May 11, 2015
7 years
84 months
364 weeks
2,548 days
61,152 hours
3,669,120 minutes
May 11, 2022
"Teach us to number our days, that we may gain a heart of wisdom."
Psalms 90:12
As I began to try to put today into words I thought, "What if I look at the seven years since "that" day instead of "that" day?" "That" day does and always will bring an immense amount of pain to the forefront. Every little detail is like slow motion running through my head...this last week has been like groundhog day on steroids.
But God.....
Can I rejoice knowing I will see him again? Can I be grateful our children and grandchildren are thriving? Can I be thankful that even in great loss God has sustained me mentally, physically, financially, emotionally and spiritually? Can I stand firm in the outrageous provision that I survived at all? Can I call myself blessed by my family, friends and church community? Can I say with great certainty that God works for the good of those who love him? Can I know, in my heart, that if I wake up tomorrow his mercies ARE new?
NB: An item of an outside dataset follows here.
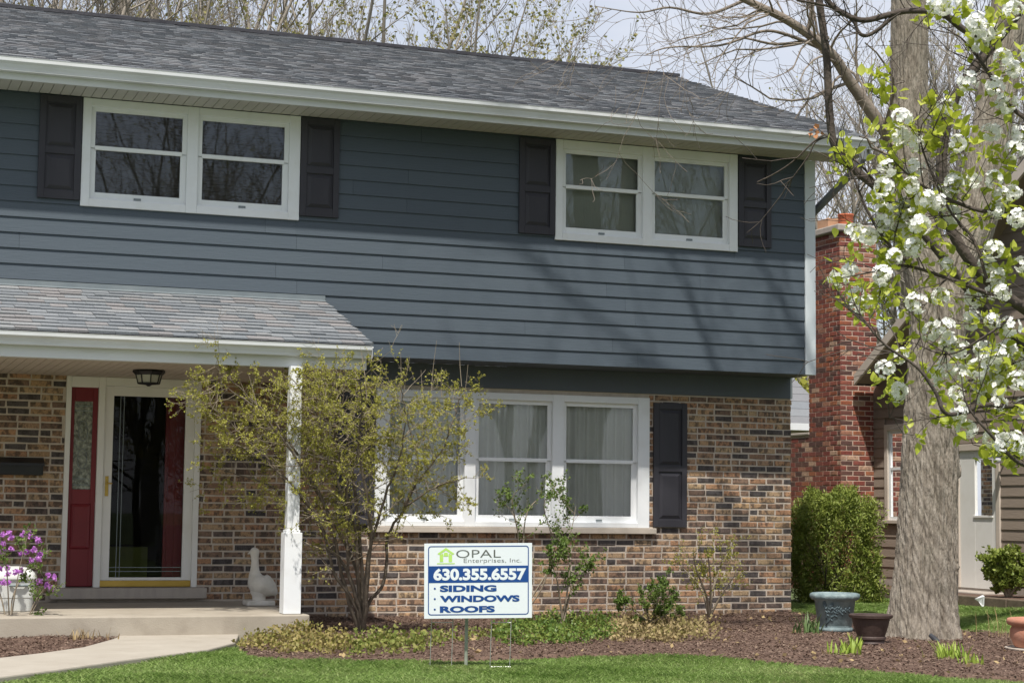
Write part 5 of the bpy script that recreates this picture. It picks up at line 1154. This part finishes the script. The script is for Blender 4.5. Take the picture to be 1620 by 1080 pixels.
# clipped yew between the houses
YB = at(1322, 953, z=0); YDp = float((YB-CAM)@CF)
yw = tag(empty('yew_bush', YB), 'clipped dark green yew bush between house corner and tree', 'bush'); ry = np.random.default_rng(51); kY = YDp/FPX
def yew_pts(n, rng):
    P = []
    while len(P) < n:
        a, b, c = rng.uniform(-1, 1, 3); h = (b+1)/2; wdt = .94+.08*math.sin(a*5+b*3)-.10*max(0, h-.85)/.15
        rr = max(abs(a)/wdt, abs(c))
        if rr**3+max(0, b)**5 > 1.0+.12*math.sin(a*9+c*7)+.08*math.sin(b*11+a*5): continue
        edge_ = max(rr, h); 
        if rng.random() > .15+.85*edge_**2.5: continue
        if -.25 < a < .45 and .25 < h < .62 and rng.random() < .38: continue
        P.append((a, b, c))
    P = np.array(P); X_ = P[:, 0]*70*kY; H = (P[:, 1]+1)/2*176*kY*(1+.04*np.sin(P[:, 0]*7)); Y_ = P[:, 2]*.45
    return YB+CR*X_[:, None]*1+np.array([_f[0], _f[1], 0])*Y_[:, None]+np.c_[np.zeros((len(P), 2)), H+.02]
P = yew_pts(30000, ry); tag(link('foliage', leaves_mesh('foliage', P+(np.sin(P[:, :1]*17+P[:, 2:]*13)*np.sin(P[:, 1:2]*15+P[:, 2:]*19))*CR*.05-CF*.04*np.sin(P[:, 2:]*23+P[:, :1]*21), .055, K['yew'], ry, .7, .15), yw), kind='stuff')
ln_ = []; pt2 = []
for k in range(12): grow(ln_, pt2, YB+np.array([ry.normal(0, .1), ry.normal(0, .1), 0]), np.array([ry.normal(0, .35), ry.normal(0, .3), 1.]), .75, .018, 2, ry, .7, .2, (2, 4), .12, .6)
link('stems', tubes_mesh('stems', ln_, K['darkbark']), yw)
# leafy clump by the neighbour's wall
NB_ = at(1595, 941, x=3.95); DN = float((NB_-CAM)@CF)
shrub('shrub', 'upright dark green shrub in front of the brown side wall', [[(1595, 942), (1580, 915), (1562, 890)], [(1595, 942), (1590, 910), (1583, 884)], [(1596, 942), (1606, 915), (1618, 888)], [(1597, 942), (1612, 925), (1630, 900)], [(1595, 942), (1598, 905), (1602, 884)], [(1593, 942), (1582, 922), (1570, 902)], [(1598, 942), (1620, 920), (1640, 892)], [(1595, 942), (1592, 915), (1575, 886)]], DN, 1, 61, 1, 11, (.06, .15), 4, .05, K['yew'], r0=2.2, leafprob=.85, r1=.3, up=.8, dj=.12)
# lily sprouts
def sprout(u, v, n, h, seed, mat, label, name='lily_sprout', spreadr=.05, wid=.012):
    r = np.random.default_rng(seed); b = at(u, v, z=.02); root = tag(empty(name, b), label, 'plant', 'emerging spring plants in the mulch'); V = []; F = []
    for i in range(n):
        a = r.uniform(0, 6.28); o = np.array([r.normal(0, spreadr), r.normal(0, spreadr), 0]); d_ = np.array([math.cos(a), math.sin(a), 0]); w = np.array([-math.sin(a), math.cos(a), 0])*wid*r.uniform(.6, 1.2); H = h*r.uniform(.5, 1.1); ln2 = r.uniform(.1, .5); q = len(V)
        for t in (0, .35, .7, 1):
            c = o+d_*H*ln2*t*t+np.array([0, 0, H*t*(1-.15*t)]); ww = w*(1-.95*t**2.2); V += [c-ww, c+ww+d_*.002]
        F += [(q, q+1, q+3, q+2), (q+2, q+3, q+5, q+4), (q+4, q+5, q+7, q+6)]
    o = link('leaves', fast_mesh('leaves', np.array(V), np.array(F), mat), root); o.location = (0, 0, 0)
sprout(1336, 1037, 46, .155, 1, K['sprout'], 'lime green lily shoots in front of the dark brown planter', spreadr=.055)
sprout(1352, 1026, 16, .14, 7, K['sprout'], 'thin lime shoots just right of the lily clump by the planter', spreadr=.03)
sprout(1500, 1043, 52, .165, 2, K['sprout'], 'larger lime green lily shoots in front of the tree trunk', spreadr=.07)
sprout(1539, 1052, 20, .12, 3, K['sprout'], 'small lime green shoots at the right of the trunk', spreadr=.035)
sprout(1280, 1003, 26, .24, 4, K['tulip'], 'grey green tulip leaves left of the blue planter', spreadr=.07, wid=.014)
sprout(1308, 1036, 9, .07, 5, K['dryleaf'], 'tiny dry shoots beside the lily clump', spreadr=.03, wid=.005)
sprout(1580, 1008, 22, .32, 6, K['dryleaf'], 'dry straw stems at the back edge of the mulch', spreadr=.08, wid=.0022)
sprout(140, 1013, 40, .12, 8, K['dryleaf'], 'yellowed straw tuft in the bed beside the walk', spreadr=.10, wid=.006)
# ground cover
def cover(poly, dens, label, seed, hgt=.10, mats=('cover',), size=.036, thr=.42):
    r = np.random.default_rng(seed); Q = scatter([g2(*q) for q in poly], 1., r) if False else scatter([g2(*q) for q in poly], dens/9., r)
    keep = (.5+.5*np.sin(Q[:, 0]*6.1+seed)*np.sin(Q[:, 1]*7.3+1)+r.normal(0, .3, len(Q))) > thr; Q = Q[keep]
    n = 9; top = hgt*r.uniform(.25, 1.1, len(Q)); B_ = np.repeat(np.c_[Q, mz(Q[:, 0], Q[:, 1])], n, 0); tt = r.random(len(B_)); P = B_+np.c_[r.normal(0, .028, (len(B_), 2)), tt*np.repeat(top, n)+.004]
    root = tag(link('ground_cover', leaves_mesh('ground_cover', P, size, K[mats[0]], r, .5, .36)), label, 'ground cover', kind='stuff'); return root
K['straw'] = pm('straw_leaf', [(.30, .22, .10), (.40, .31, .16), (.20, .17, .06), (.30, .27, .08)], 3, .8, rnd='island', translucent=.25)
K['vinca'] = pm('dark_cover_leaf', [(.05, .10, .016), (.10, .17, .03), (.19, .25, .05), (.30, .30, .07)], 3, .5, rnd='island', translucent=.25)
K['gold'] = pm('gold_cover_leaf', [(.13, .15, .028), (.24, .22, .055), (.32, .25, .10), (.09, .13, .025)], 3, .6, rnd='island', translucent=.25)
cover([(376, 1030), (410, 1013), (480, 1010), (540, 1016), (560, 1030), (540, 1044), (450, 1042)], 2300, 'golden ground cover between the walk and the tall shrub', 71, .13, ('gold',), .035)
cover([(545, 1032), (570, 1022), (640, 1018), (690, 1020), (690, 1036), (620, 1042), (555, 1044)], 2300, 'yellow green ground cover at the foot of the tall shrub', 74, .13, ('cover',), .036)
cover([(775, 1012), (800, 997), (880, 987), (960, 984), (985, 1000), (975, 1020), (930, 1023), (830, 1026), (780, 1026)], 2400, 'dark green ground cover to the right of the yard sign', 72, .12, ('vinca',), .034, .42)
cover([(965, 1000), (1000, 985), (1060, 990), (1140, 1000), (1130, 1016), (1060, 1024), (970, 1022)], 2200, 'dry straw coloured ground cover near the house corner', 75, .13, ('straw',), .034)
cover([(640, 1016), (700, 1008), (770, 1008), (770, 1018), (700, 1024)], 900, 'sparse ground cover patch behind the sign legs', 73, .10, ('cover',), .034)

# ------------------------------------------------------------------ bare trees behind the houses and across the street
def bg_tree(seed, H, nst, leaf, lsize, dens=1.):
    r = np.random.default_rng(seed); lines = []; pts = []
    P0 = np.array([0, 0, 0.]); th = H*.28
    C = resample(np.array([P0, [r.normal(0, .1), r.normal(0, .1), th*.5], [r.normal(0, .2), r.normal(0, .2), th]]), 5); lines.append((C, np.linspace(H*.014, H*.011, len(C)))); top = C[-1]
    for k in range(nst):
        a = 2*math.pi*k/nst+r.normal(0, .3); d_ = np.array([math.cos(a)*.30, math.sin(a)*.30, 1.]); d_ /= np.linalg.norm(d_); L = H*.72*r.uniform(.75, 1.1); seg = 9; P = [top+np.array([0, 0, -r.uniform(0, th*.3)])]; dd = d_.copy()
        for i in range(seg): dd = dd+r.normal(size=3)*.09+np.array([0, 0, .03]); dd /= np.linalg.norm(dd); P.append(P[-1]+dd*L/seg)
        P = np.array(P); R = np.linspace(H*.0065, H*.0010, seg+1); lines.append((P, R))
        for _ in range(int(16*dens)):
            t = r.uniform(.15, 1.); i = min(int(t*seg), seg-1); q = P[i]+(P[i+1]-P[i])*(t*seg-i); ax_ = P[i+1]-P[i]; ax_ /= np.linalg.norm(ax_); s = r.normal(size=3); s -= ax_*np.dot(s, ax_); s /= np.linalg.norm(s)
            nd_ = ax_*.75+s*.7; grow(lines, pts, q, nd_/np.linalg.norm(nd_), H*r.uniform(.10, .2)*(1.2-t*.5), max(R[i]*.45, .006), 2, r, .6, .25, (3, 5), .13, .6, .6, 4, .0045)
    tm = tubes_mesh('trunk_and_branches', lines, K['bgbark'], True, lambda q: 6 if q > .04 else 3)
    P = np.array(pts); P = P[r.random(len(P)) < leaf]; lmm = leaves_mesh('crown', P+r.normal(0, .05, P.shape), lsize, K['bgleaf'], r, .2, .45) if len(P) > 10 else None
    return tm, lmm
BT = [bg_tree(81, 15, 5, .16, .085, .8), bg_tree(82, 16, 6, .06, .08, .8), bg_tree(83, 14, 5, .3, .09, .75), bg_tree(84, 16, 6, .02, .07, 1.)]
def put_tree(kind, x, y, rot, s, label, group, name='background_tree'):
    o = tag(empty(name, (x, y, 0)), label, 'tree', group); o.rotation_euler = (0, 0, rot); o.scale = (s, s, s)
    for nm, me in (('trunk', BT[kind][0]), ('crown', BT[kind][1])):
        if me: c = bpy.data.objects.new(nm, me); COL.objects.link(c); c.parent = o
def tree_at(u, D): p = at(u, 540, D=D); return p[0], p[1]
rows_ = [(1, -60, 36, 1.0, .2), (3, 40, 33, .95, 1.), (0, 110, 38, 1.0, 2.), (2, 175, 34, .9, 3.), (1, 250, 37, 1., 4.), (3, 300, 41, 1.05, 5.), (0, 345, 35, .93, .7), (2, 430, 37, .9, 1.7), (1, 500, 39, .97, 2.7), (0, 560, 35, .92, 3.7), (2, 640, 38, .90, 4.7), (2, 720, 36, .86, 5.7), (0, 800, 38, .80, .4)]
where = ['leftmost bare tree above the roof ridge', 'second bare tree from the left above the roof', 'third bare tree from the left above the roof', 'fourth leafing tree from the left above the roof', 'fifth bare tree from the left above the roof', 'sixth bare tree from the left above the roof', 'seventh leafing tree from the left above the roof', 'sixth leafing tree from the right above the roof', 'fifth bare tree from the right above the roof', 'fourth leafing tree from the right above the roof', 'third leafing tree from the right above the roof', 'second leafing tree from the right above the roof', 'rightmost leafing tree of the row above the roof']
for (kd, u, D, s, r_), lb in zip(rows_, where):
    x, y = tree_at(u, D); put_tree(kd, x, y, r_, s, lb, 'trees behind the roof')
for (kd, u, D, s, r_), lb in zip([(3, 1330, 46, .9, .3), (3, 1420, 50, 1., 2.3), (1, 1500, 48, 1., 4.1), (3, 1570, 44, 1., 5.2), (3, 1640, 50, 1.05, 1.2), (2, 1345, 55, .62, 2.2), (2, 1400, 60, .66, .9)],
        ['bare tree behind the chimney left of the forked trunk', 'bare tree seen just left of the forked trunk', 'bare tree seen between the two trunk forks', 'bare tree seen behind the right trunk fork', 'bare tree at the right edge behind the blossom', 'low leafing tree just above the chimney pots', 'low leafing tree behind the blossom right of the chimney']):
    x, y = tree_at(u, D); put_tree(kd, x, y, r_, s, lb, 'trees behind the neighbouring house')
for i, (x, y, kd, s, r_) in enumerate([(-6, -41, 3, 1.0, .4), (0, -42, 1, 1.05, 2.), (5, -40, 3, 1.0, 3.), (9, -44, 1, 1.1, 4.4), (13, -41, 3, 1.05, 5.), (17, -45, 1, 1.1, 1.), (21, -42, 3, 1.1, 2.6), (26, -46, 1, 1.15, 3.6), (-13, -44, 1, 1.1, 5.6), (-1, -38, 3, .8, 1.5), (7, -50, 3, 1.2, .9), (11, -38, 3, .85, 2.2), (19, -39, 3, .9, 4.), (3, -48, 1, 1.2, 3.3)]):
    put_tree(kd, x, y, r_, s, 'bare tree across the street mirrored in the upper windows', 'trees across the street', 'street_tree')
# round evergreen seen in the gap beside the chimney
ge = at(1262, 640, D=42); eg = tag(empty('evergreen_bush', (ge[0], ge[1], 0)), 'olive green foliage in the gap between house and chimney', 'bush'); rg = np.random.default_rng(91)
d_ = rand_dirs(9000, rg); P = np.array([ge[0], ge[1], 2.4])+d_*np.array([2.6, 2.2, 2.3])*(rg.random((9000, 1))**.35)*(1+.12*np.sin(d_[:, :1]*9))
tag(link('foliage', leaves_mesh('foliage', P, .14, K['budleaf'], rg, .3, .4), eg), kind='stuff')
When I look at the increments in time broken down it gives me a really good picture of what walking out this life looks like. Sometimes I say this time next year when planning vacation or waiting for a big event. Or maybe talk about a wedding I'm planning to attend in six months. Or maybe it's an appointment I have next week. Or I'm watching my grandchild tomorrow. But most of the time I'm living in the moment to moment.....which means I've had 3,669,120 moment by moment opportunities in the last seven years. When you've experienced trauma you can't think beyond the present. I remember each minute being excruciating. I remember after nearly a year the first day I didn't cry for an entire 24 hours. As I write I cannot believe that I have survived over three and half million moments.
Praise God!
Every year since that day, I pray for a verse. Each year God has been gracious to provide a verse that teaches me something about him and/or myself. Sometimes it's painful but I'm grateful for the growth. This verse for 2022 is exactly what I need. I need to focus on that which is true and right and lovely. I need to use what I've learned and put it into practice.
"Finally, brothers and sisters, whatever is true, whatever is noble, whatever is right, whatever is pure, whatever is lovely, whatever is admirable—if anything is excellent or praiseworthy—think about such things. Whatever you have learned or received or heard from me, or seen in me—put it into practice. And the God of peace will be with you."
Philippians 4:8-9
Can I get up tomorrow and begin year eight with new focus and fresh insight? I don't know.....I want to but I simply cannot do it in my own strength. It's too hard. But praise be to God I don't have to.
"I can do all this through him who gives me strength."
Philippians 4:13
These days, the memories and the loss are still painful and they always will be....I am not fooled.....I will miss my beloved all of the days God gives me on this earth without him. But I only have to live in them one moment at a time and God's peace will rest on me. For today, that is enough.